▶ What is needed: Extract each line of the data and write it out again exactly.

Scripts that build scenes
= = = = =

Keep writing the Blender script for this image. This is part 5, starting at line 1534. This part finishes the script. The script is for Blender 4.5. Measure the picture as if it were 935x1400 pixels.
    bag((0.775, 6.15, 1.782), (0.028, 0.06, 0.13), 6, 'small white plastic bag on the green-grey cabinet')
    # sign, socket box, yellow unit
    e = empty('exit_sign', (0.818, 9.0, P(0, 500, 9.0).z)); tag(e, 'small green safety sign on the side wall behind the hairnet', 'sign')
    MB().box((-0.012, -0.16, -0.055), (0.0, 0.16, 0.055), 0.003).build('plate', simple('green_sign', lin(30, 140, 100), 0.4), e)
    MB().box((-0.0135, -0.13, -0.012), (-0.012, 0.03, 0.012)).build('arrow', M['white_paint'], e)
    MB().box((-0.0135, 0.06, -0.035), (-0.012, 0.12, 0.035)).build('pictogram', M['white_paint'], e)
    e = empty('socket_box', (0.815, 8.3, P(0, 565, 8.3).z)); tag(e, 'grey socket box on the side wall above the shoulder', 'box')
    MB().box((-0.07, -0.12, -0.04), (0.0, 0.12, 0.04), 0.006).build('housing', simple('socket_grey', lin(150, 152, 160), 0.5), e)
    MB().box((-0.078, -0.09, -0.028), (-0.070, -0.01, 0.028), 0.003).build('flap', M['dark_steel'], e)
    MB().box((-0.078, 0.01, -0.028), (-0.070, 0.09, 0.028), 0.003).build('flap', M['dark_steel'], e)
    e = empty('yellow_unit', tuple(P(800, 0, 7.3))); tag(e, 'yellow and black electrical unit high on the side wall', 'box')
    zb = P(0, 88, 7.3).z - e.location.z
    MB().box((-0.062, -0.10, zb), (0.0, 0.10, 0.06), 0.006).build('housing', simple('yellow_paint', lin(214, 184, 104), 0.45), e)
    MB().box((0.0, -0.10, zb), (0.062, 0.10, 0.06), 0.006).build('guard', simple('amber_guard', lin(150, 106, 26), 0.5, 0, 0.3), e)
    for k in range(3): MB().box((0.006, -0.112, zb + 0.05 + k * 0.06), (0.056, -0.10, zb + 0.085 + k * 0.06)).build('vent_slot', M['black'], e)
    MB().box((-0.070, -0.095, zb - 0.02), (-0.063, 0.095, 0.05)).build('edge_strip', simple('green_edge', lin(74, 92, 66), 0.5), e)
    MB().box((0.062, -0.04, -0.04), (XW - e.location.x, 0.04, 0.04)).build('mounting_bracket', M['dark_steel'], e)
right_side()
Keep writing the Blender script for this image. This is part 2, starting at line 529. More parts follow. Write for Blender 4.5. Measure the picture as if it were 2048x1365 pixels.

= = = = =

▶ Output of the exercise:
Keep writing the Blender script for this image. This is part 5, starting at line 1534. This part finishes the script. The script is for Blender 4.5. Measure the picture as if it were 935x1400 pixels.
    bag((0.775, 6.15, 1.782), (0.028, 0.06, 0.13), 6, 'small white plastic bag on the green-grey cabinet')
    # sign, socket box, yellow unit
    e = empty('exit_sign', (0.818, 9.0, P(0, 500, 9.0).z)); tag(e, 'small green safety sign on the side wall behind the hairnet', 'sign')
    MB().box((-0.012, -0.16, -0.055), (0.0, 0.16, 0.055), 0.003).build('plate', simple('green_sign', lin(30, 140, 100), 0.4), e)
    MB().box((-0.0135, -0.13, -0.012), (-0.012, 0.03, 0.012)).build('arrow', M['white_paint'], e)
    MB().box((-0.0135, 0.06, -0.035), (-0.012, 0.12, 0.035)).build('pictogram', M['white_paint'], e)
    e = empty('socket_box', (0.815, 8.3, P(0, 565, 8.3).z)); tag(e, 'grey socket box on the side wall above the shoulder', 'box')
    MB().box((-0.07, -0.12, -0.04), (0.0, 0.12, 0.04), 0.006).build('housing', simple('socket_grey', lin(150, 152, 160), 0.5), e)
    MB().box((-0.078, -0.09, -0.028), (-0.070, -0.01, 0.028), 0.003).build('flap', M['dark_steel'], e)
    MB().box((-0.078, 0.01, -0.028), (-0.070, 0.09, 0.028), 0.003).build('flap', M['dark_steel'], e)
    e = empty('yellow_unit', tuple(P(800, 0, 7.3))); tag(e, 'yellow and black electrical unit high on the side wall', 'box')
    zb = P(0, 88, 7.3).z - e.location.z
    MB().box((-0.062, -0.10, zb), (0.0, 0.10, 0.06), 0.006).build('housing', simple('yellow_paint', lin(214, 184, 104), 0.45), e)
    MB().box((0.0, -0.10, zb), (0.062, 0.10, 0.06), 0.006).build('guard', simple('amber_guard', lin(150, 106, 26), 0.5, 0, 0.3), e)
    for k in range(3): MB().box((0.006, -0.112, zb + 0.05 + k * 0.06), (0.056, -0.10, zb + 0.085 + k * 0.06)).build('vent_slot', M['black'], e)
    MB().box((-0.070, -0.095, zb - 0.02), (-0.063, 0.095, 0.05)).build('edge_strip', simple('green_edge', lin(74, 92, 66), 0.5), e)
    MB().box((0.062, -0.04, -0.04), (XW - e.location.x, 0.04, 0.04)).build('mounting_bracket', M['dark_steel'], e)
right_side()
Keep writing the Blender script for this image. This is part 2, starting at line 529. More parts follow. Write for Blender 4.5. Measure the picture as if it were 2048x1365 pixels.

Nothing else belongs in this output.